Data extract:
+ + + + +

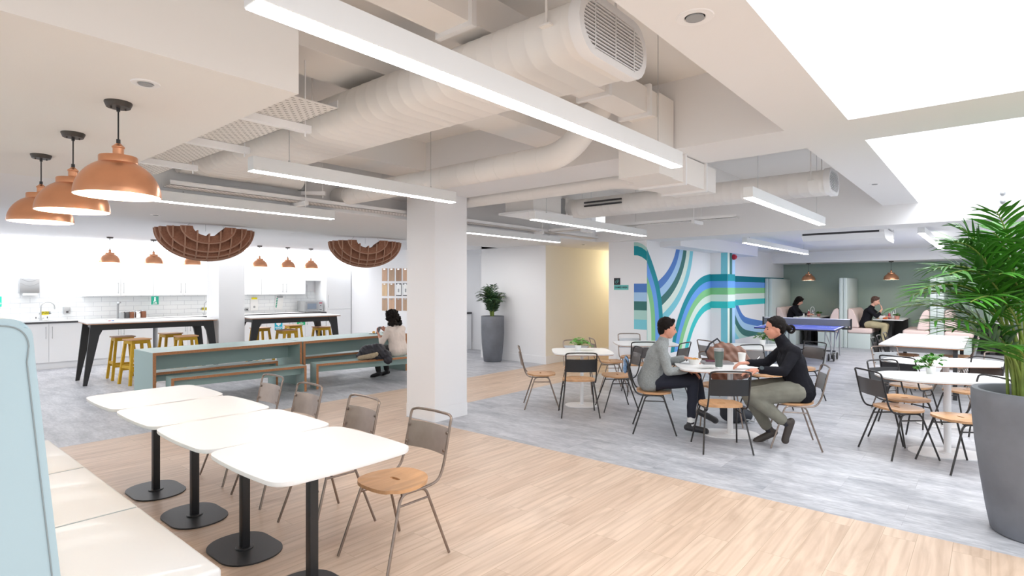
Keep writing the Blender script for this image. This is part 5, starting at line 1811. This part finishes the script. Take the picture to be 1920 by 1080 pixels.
def hand(mb, wrist, d, n, side, curl=.35, k=1.0, thumb=.6):
    """palm + five separate fingers. d: direction of fingers, n: palm normal (fingers curl towards it), side: +1/-1 where the thumb is (along n x d)"""
    d = Vector(d).normalized(); n = Vector(n); n = (n - d * n.dot(d)).normalized()
    lat = n.cross(d).normalized() * side
    w = Vector(wrist)
    pl = .085 * k
    for o_, r_ in ((-.026, .013), (-.009, .0145), (.009, .0145), (.026, .014)):
        capsule(mb, w + lat * o_ * .6 * k, w + d * pl + lat * o_ * k, .016 * k, r_ * k, 10)
    L = (.036, .042, .046, .042)      # little .. index
    for i, o_ in enumerate((-.029, -.010, .010, .029)):
        a = w + d * pl + lat * o_ * k
        ang = 0
        r_ = .0085 * k
        dd = (d + lat * (o_ * 2.2)).normalized()
        for j in range(3):
            ang = curl * (.7 + .25 * i * .3) * (1, .95, .8)[j]
            ax = dd.cross(n).normalized()
            dd = (Matrix.Rotation(ang, 3, ax) @ dd).normalized()
            b = a + dd * L[i] * (1.05, .72, .58)[j] * k
            capsule(mb, a, b, r_, r_ * .93, 8)
            a = b; r_ *= .93
    a = w + d * .022 * k + lat * .024 * k
    dd = (d * .75 + lat * thumb + n * .3).normalized()
    for j, l in enumerate((.040, .032, .026)):
        b = a + dd * l * k
        capsule(mb, a, b, .0115 * k * (1 - .12 * j), .0105 * k * (1 - .12 * j), 8)
        dd = (dd + d * .35 * curl + n * .25 * curl).normalized()
        a = b

def head(mb, c, f, up, k=1.0):
    """c centre of skull, f facing, up"""
    f = Vector(f).normalized(); up = Vector(up); up = (up - f * up.dot(f)).normalized(); l = up.cross(f)
    def P(x, y, z): return Vector(c) + (f * x + l * y + up * z) * k
    R = Matrix((f, l, up)).transposed().to_4x4()
    mb.ball(P(-.012, 0, .03), .088 * k, 1.06, .86, .98, sub=3, M=R)        # cranium
    mb.ball(P(.022, 0, -.02), .072 * k, 1.0, .86, 1.15, sub=3, M=R)        # face
    mb.ball(P(.042, 0, -.078), .032 * k, 1.0, 1.25, .9, sub=2, M=R)        # chin / jaw
    for s in (-1, 1):
        capsule(mb, P(.04, s * .022, -.085), P(-.012, s * .05, -.045), .019 * k, .02 * k, 8)
        mb.ball(P(.060, s * .030, -.022), .020 * k, .8, 1.0, .8, sub=2, M=R)    # cheek
        mb.ball(P(-.006, s * .073, -.012), .022 * k, .75, .32, 1.3, sub=2, M=R)  # ear
        capsule(mb, P(.078, s * .012, .018), P(.066, s * .040, .018), .008 * k, .008 * k, 6)   # brow
    capsule(mb, P(.080, 0, .012), P(.100, 0, -.024), .007 * k, .012 * k, 8)   # nose
    for s in (-1, 1):
        mb.ball(P(.092, s * .009, -.028), .0075 * k, sub=2)
    capsule(mb, P(.079, -.016, -.052), P(.079, .016, -.052), .0075 * k, .0075 * k, 6)
    capsule(mb, P(.076, -.013, -.060), P(.076, .013, -.060), .0075 * k, .0075 * k, 6)
    return P, R

def face_parts(root, P, R, k=1.0, hairm=HAIR):
    e = MB()
    for s in (-1, 1):
        e.ball(P(.074, s * .029, .003), .0095 * k, .8, 1.25, .7, sub=2, M=R)
    e.build('eyes', EYEM, root)
    b = MB()
    for s in (-1, 1):
        b.tube([P(.087, s * .013, .022), P(.085, s * .028, .027), P(.074, s * .043, .022)], .0032 * k, 6)
    b.build('eyebrows', hairm, root)
    m = MB()
    m.tube([P(.076, -.021, -.055), P(.0865, -.008, -.0545), P(.0865, .008, -.0545), P(.076, .021, -.055)], .0042 * k, 6)
    m.build('lips', LIPS, root)

def limb(mb, pts, rs):
    for a, b, ra, rb in zip(pts, pts[1:], rs, rs[1:]):
        capsule(mb, a, b, ra, rb)

def shoe(root, ankle, toe, up, m, k=1.0, sole=True, boot=0):
    a = Vector(ankle); t_ = Vector(toe)
    d = (t_ - a); d = d.normalized(); up = Vector(up); up = (up - d * up.dot(d)).normalized()
    L = .20 * k
    mb = MB()
    heel = a - up * .035 - d * .035
    capsule(mb, heel, heel + d * .07, .036 * k, .038 * k)
    capsule(mb, heel + d * .07, heel + d * L - up * .006, .038 * k, .034 * k)
    mb.ball(heel + d * L - up * .010, .038 * k, sub=2)
    capsule(mb, a + up * (.03 + boot), heel + d * .02, .039 * k, .037 * k)
    o = remesh(mb, .007, m, 'shoe', root, 5)
    return o

def person(label, loc, deg, J, cloth, legs, skin=SKIN, vox=.0075, hairfn=None, hands=True, wr=None, k=1.0, hp=None, shoes=None, socks=True, female=False, curl=(.4, .4), boot=0):
    root = thing('person', label, 'person', loc, deg)
    mb = MB()
    hd, face, up = J['head'], J['face'], J.get('up', (0, 0, 1))
    P, R = head(mb, hd, face, up, k)
    nb = V(*J['neck'])
    capsule(mb, P(-.02, 0, -.06), nb, .046 * k, .052 * k)
    ch, pv = V(*J['chest']), V(*J['pelvis'])
    sl, sr = V(*J['sl']), V(*J['sr'])
    mid = ch.lerp(pv, .5)
    for s in (sl, sr):
        capsule(mb, nb, s, .045, .040)
    capsule(mb, ch, mid, .105, .095); capsule(mb, mid, pv, .095, .105)
    for tagn in ('l', 'r'):
        s, e, w = V(*J['s' + tagn]), V(*J['e' + tagn]), V(*J['w' + tagn])
        limb(mb, [s, e], [.040, .034]); limb(mb, [e, e.lerp(w, .35), w], [.034, .035, .024])
        d_, n_, sd = J['h' + tagn]
        hand(mb, w, d_, n_, sd, curl[0 if tagn == 'l' else 1], k)
        h_, kn, an = V(*J['hip' + tagn]), V(*J['k' + tagn]), V(*J['a' + tagn])
        limb(mb, [h_, kn], [.070, .050]); limb(mb, [kn, kn.lerp(an, .3), an], [.048, .048, .032])
        toe = V(*J['t' + tagn])
    remesh(mb, vox, skin, 'body', root, 3)
    face_parts(root, P, R, k)
    # upper garment
    up_m, up_name, sleeve, neck_h = cloth
    g = MB()
    wv = sl - sr
    lat = wv.normalized()
    for s in (-.07, 0, .07):
        capsule(g, ch + lat * s, mid + lat * s * .9, .118, .108)
        capsule(g, mid + lat * s * .9, pv.lerp(mid, -.10) + lat * s * .95, .108, .128)
    for s in (sl, sr):
        capsule(g, ch.lerp(nb, .8), s, .075, .062)
        capsule(g, ch, s, .10, .065)
    if neck_h:
        capsule(g, nb, nb.lerp(P(-.02, 0, -.06), neck_h), .070, .060)
    else:
        capsule(g, ch, nb - Vector((0, 0, .035)), .09, .055)
    for tagn in ('l', 'r'):
        s, e, w = V(*J['s' + tagn]), V(*J['e' + tagn]), V(*J['w' + tagn])
        we = e.lerp(w, sleeve)
        limb(g, [s, s.lerp(e, .5), e], [.060, .054, .048]); limb(g, [e, e.lerp(we, .5), we], [.048, .045, .036])
    remesh(g, vox * 1.1, up_m, up_name, root, 4, lambda c: .004 * mnoise.noise(c * 16) + .002 * mnoise.noise(c * 38))
    # trousers
    tr = MB()
    lm, lname, cuff, loose = legs
    hl, hr = V(*J['hipl']), V(*J['hipr'])
    for s in (-.06, 0, .06):
        capsule(tr, pv + lat * s, pv + lat * s + Vector((0, 0, .02)), .116, .100)
    for tagn in ('l', 'r'):
        h_, kn, an = V(*J['hip' + tagn]), V(*J['k' + tagn]), V(*J['a' + tagn])
        limb(tr, [pv, h_], [.11, .10])
        c_e = kn.lerp(an, cuff)
        limb(tr, [h_, h_.lerp(kn, .5), kn], [.094 * loose, .080 * loose, .065 * loose]); limb(tr, [kn, kn.lerp(c_e, .5), c_e], [.064 * loose, .056 * loose, .046 * loose])
    remesh(tr, vox * 1.1, lm, lname, root, 4, lambda c: .006 * mnoise.noise(c * 12) * loose)
    for tagn in ('l', 'r'):
        an, toe, kn = V(*J['a' + tagn]), V(*J['t' + tagn]), V(*J['k' + tagn])
        if socks:
            sk_ = MB(); capsule(sk_, kn.lerp(an, cuff - .04), an, .043, .037)
            remesh(sk_, .008, SOCK if socks is True else socks, 'sock', root, 2)
        shoe(root, an, toe, kn - an if abs((kn - an).normalized().dot((toe - an).normalized())) < .9 else (0, 0, 1), shoes or SHOE, boot=boot)
    if hairfn:
        hairfn(root, P, R, k)
    return root, P, R

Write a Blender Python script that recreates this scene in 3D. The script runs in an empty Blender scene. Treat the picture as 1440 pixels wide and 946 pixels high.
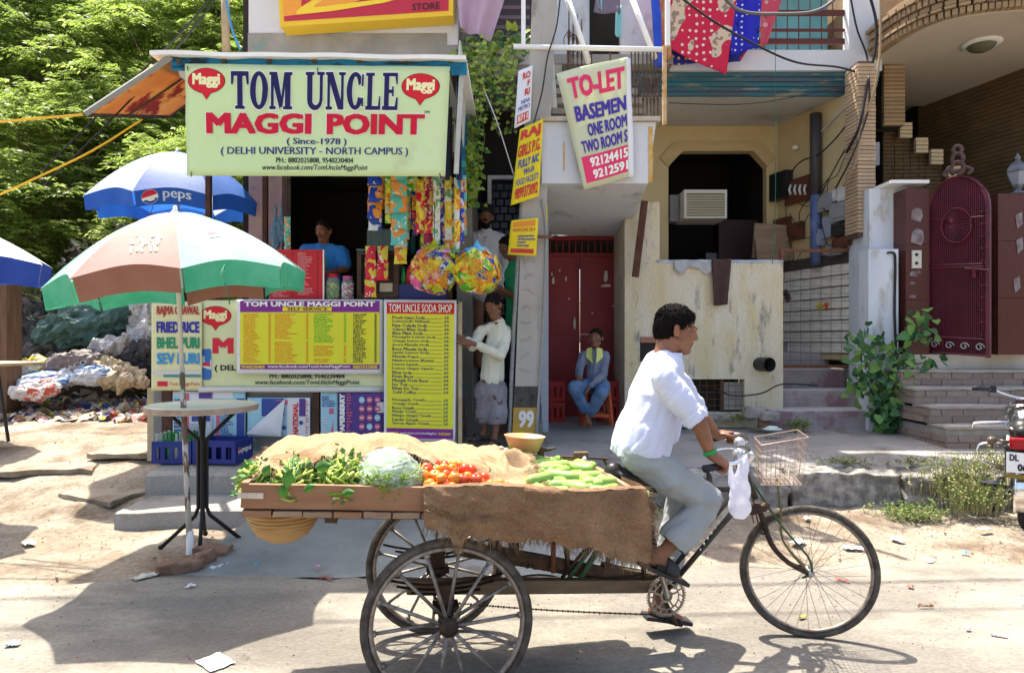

+ + + + +

Exercise requirements: Report all lines of the data above that include the string "picture".

Written answer:
Keep writing the Blender script for this image. This is part 5, starting at line 1811. This part finishes the script. Take the picture to be 1920 by 1080 pixels.
Write a Blender Python script that recreates this scene in 3D. The script runs in an empty Blender scene. Treat the picture as 1440 pixels wide and 946 pixels high.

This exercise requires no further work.